Les années 60 sont marquées par un retour à la figuration, années fertiles à l’origine de tableaux essentiels. Aguayo s’est tourné vers les grands maîtres de la peinture à travers les siècles (Vélazquez, Rembrandt, Titien, Tintoret, Ribera, Goya, Manet et Van Gogh), auxquels il s’apparente dans son passage de peintre abstrait à peintre de la réalité, dans le sens d’une présence ressentie en profondeur, d’une transformation de la matière en quelque chose de vivant, ainsi qu’il le dira lui-même.

C’est l’époque des « paysages » castillans, d’où émane l’intense chaleur de l’Espagne. Le peintre fait alors retour sur sa trajectoire, affirmant : Toute ma période abstraite est une réflexion sur le fait de peindre et c’est à partir de là que j’ai construit une figuration afin d’introduire pour celui qui regardera le tableau une relation directe entre le monde réel et la peinture. Plus la figuration est crédible, plus la peinture est pure… Loin des modèles contemporains offerts par Picasso, Balthus ou Hélion, il est plus éloigné encore des approches du réel défendues par le Pop Art ou les Nouveaux Réalistes, qui lui sont radicalement opposées. Il se pose non pas comme un peintre figuratif et descriptif mais comme un peintre de la perception et de la présence.

Au fil du temps, il noue des relations avec d’autres artistes et critiques établis à Paris. Dans cette ville, son travail commence à être régulièrement exposé, tout comme dans d’autres villes européennes et à New York. Cependant, Aguayo reste toujours à l’écart de toute mode et montre son affection pour son pays natal et pour les grands maîtres de la peinture universelle, qui hantent nombre de ses œuvres.

Fermín Aguayo est brutalement emporté en 1977 ; il laisse une œuvre virtuose et habitée par une profonde et troublante humanité. Les Nocturnes, thèmes récurrents, voire obsédants, de ses dernières années, semblent exprimer sa vision de la vie et de la mort, dans un langage particulièrement codé. Au fil des tableaux, dans l’obscurité de la nuit, les humains sont devenus des ombres dont les formes empruntent leur matérialité au baroque, référence d’un artiste à ses glorieux aînés comme Zurbaran ou Vélasquez.

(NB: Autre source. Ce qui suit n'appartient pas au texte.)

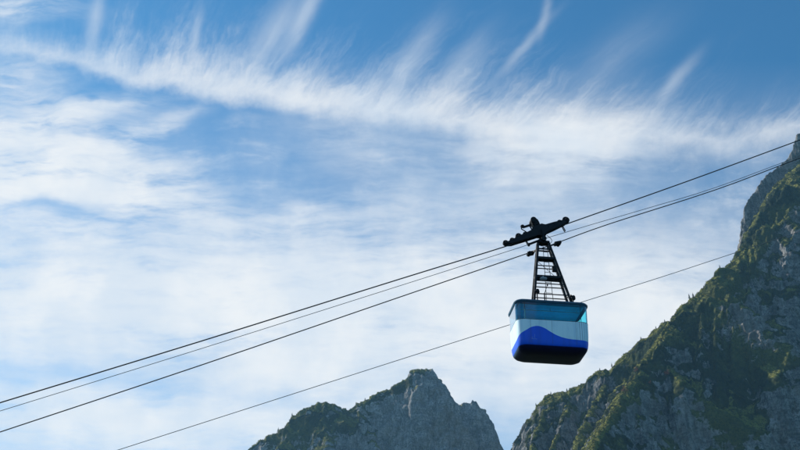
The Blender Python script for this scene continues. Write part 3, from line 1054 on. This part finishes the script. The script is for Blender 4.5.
# door seams on the front and the ribbed panel near the right end
seam = None
for sx_ in (-1.02, -.08, .98):
    g = q.m('LESS_THAN', q.m('ABSOLUTE', q.sub(ox, sx_)), .007)
    seam = g if seam is None else q.m('MAXIMUM', seam, g)
seam = q.mul(seam, q.m('GREATER_THAN', oz, -2.0))
ribs = q.mul(q.m('GREATER_THAN', q.m('SINE', q.mul(ox, 62.0)), .55), q.m('GREATER_THAN', ox, 1.04), q.m('LESS_THAN', ox, 1.52), q.sub(1.0, blue))
c3 = q.mix(q.mul(seam, .55), c2, (0.03, 0.04, 0.06, 1))
c3 = q.mix(q.mul(ribs, .42), c3, (0.05, 0.09, 0.16, 1))
q.l.new(c3, pb.inputs['Base Color'])
pb.inputs['Roughness'].default_value = 0.38
pb.inputs['Specular IOR Level'].default_value = 0.3
pb.inputs['Coat Weight'].default_value = 0.12
pb.inputs['Coat Roughness'].default_value = 0.1

M_glass = bpy.data.materials.new('teal_tinted_glass')
M_glass.use_nodes = True
g_ = NB(M_glass.node_tree)
M_glass.node_tree.nodes.clear()
tr = g_.node('ShaderNodeBsdfTransparent')
tr.inputs[0].default_value = (0.38, 0.92, 1.0, 1)
gl = g_.node('ShaderNodeBsdfGlossy')
gl.inputs[0].default_value = (0.9, 0.95, 1, 1)
gl.inputs['Roughness'].default_value = 0.03
fr = g_.node('ShaderNodeFresnel')
fr.inputs[0].default_value = 1.5
ms = g_.node('ShaderNodeMixShader')
lw = g_.node('ShaderNodeLayerWeight')
lw.inputs[0].default_value = 0.5
bf = g_.node('ShaderNodeNewGeometry').outputs['Backfacing']
outer = g_.m('ADD', fr.outputs[0], g_.mul(g_.m('POWER', lw.outputs['Facing'], 3.0), 1.0), clamp=True)
g_.l.new(g_.add(g_.mul(outer, g_.sub(1.0, bf)), g_.mul(bf, 0.06)), ms.inputs[0])
g_.l.new(tr.outputs[0], ms.inputs[1])
g_.l.new(gl.outputs[0], ms.inputs[2])
go = g_.node('ShaderNodeOutputMaterial')
g_.l.new(ms.outputs[0], go.inputs[0])


def loft(bm, levels, cap_first=False, cap_last=False, nc=8, ns=6):
    rings = []
    for (z, a, bb, r) in levels:
        rings.append([bm.verts.new((x, y, z)) for x, y in rrect(a, bb, r, nc, ns)])
    n = len(rings[0])
    for p, s in zip(rings, rings[1:]):
        for i in range(n):
            j = (i + 1) % n
            bm.faces.new((p[i], p[j], s[j], s[i]))
    if cap_first:
        bm.faces.new(rings[0][::-1])
    if cap_last:
        bm.faces.new(rings[-1])
    return rings


bm = bmesh.new()
loft(bm, [(-2.36, HW - .62, HD - .60, .26), (-2.345, HW - .46, HD - .44, .30), (-2.30, HW - .30, HD - .28, .34), (-2.22, HW - .18, HD - .15, .36), (-2.12, HW - .115, HD - .07, .36),
          (-2.02, HW - .085, HD - .035, .36), (-1.85, HW - .06, HD - .01, .36), (-1.4, HW - .03, HD, .36), (SILL, HW - .015, HD, .36),
          (SILL + .003, HW - .06, HD - .045, .33), (-1.98, HW - .14, HD - .09, .30)], True, True)
cabin = obj('cabin', bm, M_hull, car, 40)

# roof: dark rim, shallow dome, lining below
bm = bmesh.new()
loft(bm, [(-.115, HW - .07, HD - .06, .32), (-.117, HW - .0, HD - .0, .36), (-.075, HW + .035, HD + .035, .38), (-.02, HW + .04, HD + .04, .38), (.03, HW + .0, HD + .0, .36), (.075, HW - .10, HD - .10, .32),
          (.11, HW - .35, HD - .35, .25), (.13, HW - .7, HD - .6, .2)], True, True)
obj('roof', bm, M_roof, cabin, 40)
bm = bmesh.new()
add_box(bm, (0, 0, -.13), (2.9, 1.55, .02))
obj('ceiling_panel', bm, M_inner, cabin)
M_floor = pmat('pale_bounce_floor', (0.55, 0.58, 0.58), 0.7, 0, .1, 3)
bm = bmesh.new()
add_box(bm, (0, 0, -1.94), (2.8, 1.5, .02))  # unseen pale floor, added to bounce light up to the ceiling
obj('bounce_floor_panel', bm, M_floor, cabin)
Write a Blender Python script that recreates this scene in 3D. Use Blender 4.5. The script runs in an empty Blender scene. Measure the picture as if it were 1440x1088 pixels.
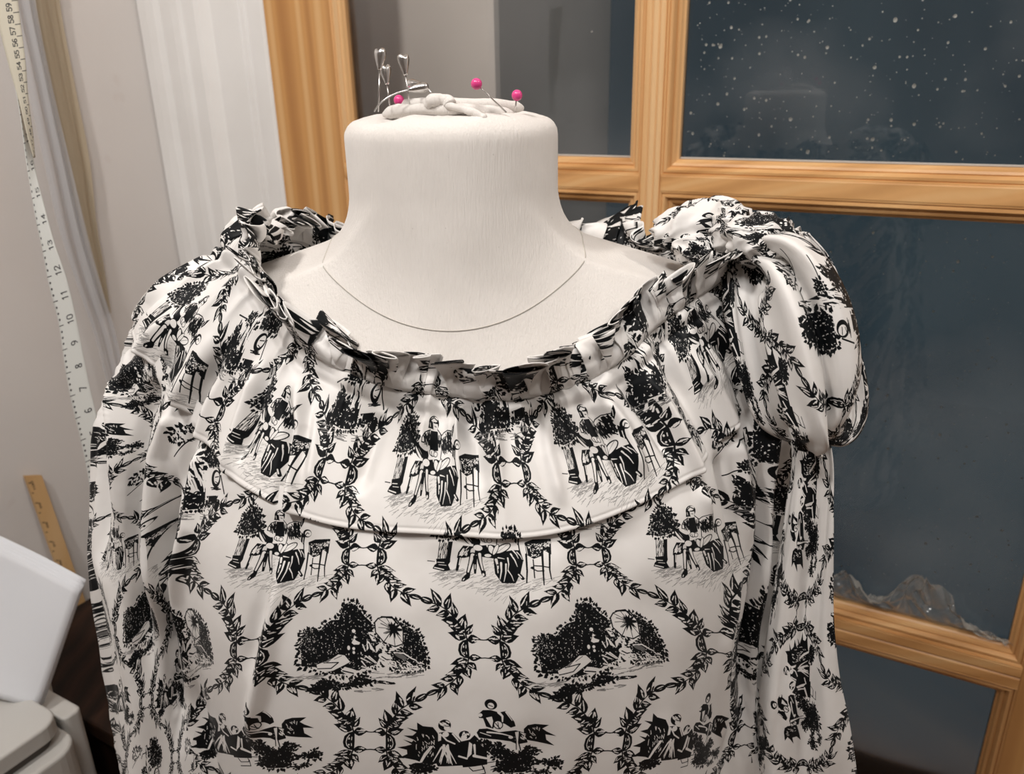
import bpy, bmesh, math, random
import numpy as np
from math import pi, sin, cos, radians, atan2, sqrt
from mathutils import Vector, Matrix
rng = np.random.RandomState(7); random.seed(7)
SC = bpy.context.scene; COL = SC.collection

# ---------------------------------------------------------------- camera, world, lights, exposure
FOC = 1120.0; PITCH = radians(20.7); ROLL = -radians(1.16)
_fw = np.array([0, cos(PITCH), -sin(PITCH)]); _up = np.array([0, sin(PITCH), cos(PITCH)]); _rt = np.array([1., 0, 0])
CR = _rt*cos(ROLL) + _up*sin(ROLL); CU = -_rt*sin(ROLL) + _up*cos(ROLL); CF = _fw
CAM = np.array([0., 0., 1.45])
cd = bpy.data.cameras.new('camera'); cam = bpy.data.objects.new('camera', cd); COL.objects.link(cam)
cd.sensor_width = 36; cd.lens = FOC/1440*36; cd.clip_start = .02; cd.clip_end = 60
cam.matrix_world = Matrix(((CR[0], CU[0], -CF[0], CAM[0]), (CR[1], CU[1], -CF[1], CAM[1]), (CR[2], CU[2], -CF[2], CAM[2]), (0, 0, 0, 1)))
SC.camera = cam
cd.dof.use_dof = True; cd.dof.focus_distance = .47; cd.dof.aperture_fstop = 12
def at(x, y, Y):                      # point of the photograph's ray at world depth Y
    d = (x-720)/FOC*CR - (y-544)/FOC*CU + CF
    return CAM + d*(Y/d[1])
def proj(P):
    v = P - CAM; z = v@CF
    return 720 + FOC*(v@CR)/z, 544 - FOC*(v@CU)/z, z

W = bpy.data.worlds.new('world'); SC.world = W; W.use_nodes = True
wn = W.node_tree.nodes; wl = W.node_tree.links
bg = wn['Background']; bg.inputs[1].default_value = 1.0
tc = wn.new('ShaderNodeTexCoord'); nz = wn.new('ShaderNodeTexNoise'); nz.inputs['Scale'].default_value = 2.2; nz.inputs['Detail'].default_value = 3
cr = wn.new('ShaderNodeValToRGB')
wl.new(tc.outputs['Generated'], nz.inputs['Vector']); wl.new(nz.outputs['Fac'], cr.inputs['Fac']); wl.new(cr.outputs['Color'], bg.inputs['Color'])
cr.color_ramp.elements[0].position = .35; cr.color_ramp.elements[0].color = (.015, .028, .038, 1)
cr.color_ramp.elements[1].position = .7; cr.color_ramp.elements[1].color = (.044, .066, .078, 1)

def area(name, loc, tgt, size, watts, col):
    l = bpy.data.lights.new(name, 'AREA'); l.shape = 'DISK'; l.size = size; l.energy = watts; l.color = col
    o = bpy.data.objects.new(name, l); COL.objects.link(o); o.location = loc
    o.rotation_euler = (Vector(tgt)-Vector(loc)).to_track_quat('-Z', 'Y').to_euler(); return o
area('ceiling_light', (-.62, -.05, 2.42), (-.03, .6, 1.1), .14, 13, (1, .955, .91))
area('ceiling_light', (.95, -.10, 2.42), (-.03, .6, 1.1), .14, 7, (1, .95, .89))
area('ceiling_light', (-.05, -.30, 2.44), (-.1, 1.0, 1.2), .4, 13, (1, .965, .935))
vs = SC.view_settings; vs.view_transform = 'Standard'; vs.look = 'None'; vs.gamma = 1; vs.use_curve_mapping = False; vs.exposure = -0.28
SC.display_settings.display_device = 'sRGB'
SC.cycles.max_bounces = 8; SC.cycles.use_denoising = True; SC.cycles.transparent_max_bounces = 24
SC.cycles.caustics_reflective = False; SC.cycles.caustics_refractive = False

# ---------------------------------------------------------------- helpers
def tag(o, label=None, cat=None, group=None, kind=None):
    if label: o['label'] = label
    if cat: o['category'] = cat
    if group: o['group'] = group
    if kind: o['kind'] = kind
    return o
def empty(name, loc=(0, 0, 0)):
    o = bpy.data.objects.new(name, None); COL.objects.link(o); o.location = loc; o.empty_display_size = .02
    return o
def link(name, me, mat, parent=None, smooth=True):
    o = bpy.data.objects.new(name, me); COL.objects.link(o)
    if mat: me.materials.append(mat)
    if smooth:
        me.polygons.foreach_set('use_smooth', [True]*len(me.polygons))
    if parent:
        o.parent = parent; bpy.context.view_layer.update() if False else None
        o.matrix_parent_inverse = Matrix.Translation(-Vector(parent.location)) if parent.rotation_euler.z == 0 else parent.matrix_basis.inverted()
    return o
def mesh_np(name, V, Q, uv=None):
    """V (n,3), Q (m,4) or (m,3) int array, uv per vertex (n,2)"""
    me = bpy.data.meshes.new(name); V = np.asarray(V, dtype=np.float32); Q = np.asarray(Q, dtype=np.int32)
    k = Q.shape[1]
    me.vertices.add(len(V)); me.vertices.foreach_set('co', V.ravel())
    me.loops.add(Q.size); me.loops.foreach_set('vertex_index', Q.ravel())
    me.polygons.add(len(Q)); me.polygons.foreach_set('loop_start', np.arange(0, Q.size, k, dtype=np.int32))
    me.update(calc_edges=True)
    if uv is not None:
        l = me.uv_layers.new(name='UVMap'); l.data.foreach_set('uv', np.asarray(uv, dtype=np.float32)[Q.ravel()].ravel())
    me.validate(); return me
def grid_faces(nu, nv, wrap=False):
    """vertex index i*nv+j ; i along u (maybe wrapped), j along v"""
    I = np.arange(nu if wrap else nu-1); J = np.arange(nv-1)
    i, j = np.meshgrid(I, J, indexing='ij'); i2 = (i+1) % nu
    return np.stack([i*nv+j, i*nv+j+1, i2*nv+j+1, i2*nv+j], -1).reshape(-1, 4)
def bm_new(): return bmesh.new()
def bm_obj(name, bm, mat, parent=None, smooth=False, bevel=0, seg=2):
    if bevel:
        bmesh.ops.bevel(bm, geom=[e for e in bm.edges if e.calc_length() > bevel*2.5], offset=bevel, segments=seg, affect='EDGES', profile=.6, clamp_overlap=True)
    bmesh.ops.recalc_face_normals(bm, faces=bm.faces[:])
    me = bpy.data.meshes.new(name); bm.to_mesh(me); bm.free()
    return link(name, me, mat, parent, smooth)
def add_hexa(bm, P8):
    """eight corners: bottom 4 then top 4"""
    v = [bm.verts.new(Vector(p)) for p in P8]
    for f in ((0, 3, 2, 1), (4, 5, 6, 7), (0, 1, 5, 4), (1, 2, 6, 5), (2, 3, 7, 6), (3, 0, 4, 7)): bm.faces.new([v[i] for i in f])
def add_prism(bm, prof, A, B, X, Y, wA=None, wB=None):
    """extrude a closed profile [(x,y)] from A to B; X, Y are the 3-D axes of the profile; wA/wB shift ends along (B-A) per profile x (mitre)"""
    A, B, X, Y = map(lambda q: np.array(q, float), (A, B, X, Y)); d = B-A; d = d/np.linalg.norm(d)
    a = [bm.verts.new(Vector(A+X*x+Y*y+d*((wA or 0)*x))) for x, y in prof]
    b = [bm.verts.new(Vector(B+X*x+Y*y-d*((wB or 0)*x))) for x, y in prof]
    n = len(prof)
    for i in range(n): bm.faces.new([a[i], a[(i+1) % n], b[(i+1) % n], b[i]])
    bm.faces.new(a[::-1]); bm.faces.new(b)
def tube(path, rad, ns=10, cap=True):
    P = np.array(path, float); n = len(P); T = np.gradient(P, axis=0); T /= np.linalg.norm(T, axis=1)[:, None]
    ref = np.array([0, 0, 1.]) if abs(T[0][2]) < .9 else np.array([1., 0, 0]); r = np.broadcast_to(np.asarray(rad, float), (n,))
    bm = bm_new(); rings = []
    N = np.cross(T[0], ref); N /= np.linalg.norm(N)
    for i in range(n):
        N = N - T[i]*(N@T[i]); N /= np.linalg.norm(N); Bn = np.cross(T[i], N)
        rings.append([bm.verts.new(Vector(P[i]+r[i]*(cos(a)*N+sin(a)*Bn))) for a in np.linspace(0, 2*pi, ns, endpoint=False)])
    for i in range(n-1):
        for k in range(ns): bm.faces.new([rings[i][k], rings[i][(k+1) % ns], rings[i+1][(k+1) % ns], rings[i+1][k]])
    if cap: bm.faces.new(rings[0][::-1]); bm.faces.new(rings[-1])
    return bm
def vnoise(x, y, seed=0):
    """smooth 2-D value noise in -1..1"""
    x = np.asarray(x, float); y = np.asarray(y, float)
    xi = np.floor(x).astype(np.int64); yi = np.floor(y).astype(np.int64); fx = x-xi; fy = y-yi
    fx = fx*fx*(3-2*fx); fy = fy*fy*(3-2*fy)
    def h(a, b):
        n = (a*374761393 + b*668265263 + seed*974711) & 0xffffffff
        n = ((n ^ (n >> 13))*1274126177) & 0xffffffff
        return ((n ^ (n >> 16)) & 0xffff)/32767.5-1
    return (h(xi, yi)*(1-fx)+h(xi+1, yi)*fx)*(1-fy)+(h(xi, yi+1)*(1-fx)+h(xi+1, yi+1)*fx)*fy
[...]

Une douzaine d’expositions lui seront consacrées à la galerie qui le soutient également au sein d’institutions internationales. L’artiste fait aujourd’hui partie des collections du Musée Reina Sofia, du Museo Patio Herreriano, du Musée Fabre (Montpellier), du Musée Cantini (Marseille), du Musée des Beaux-Arts de Dijon, du CNAP, de la Fondation Planque, etc…

La dernière rétrospective majeure en date a été organisée par le Musée Reina Sofia en 2005 et par la galerie en 2017.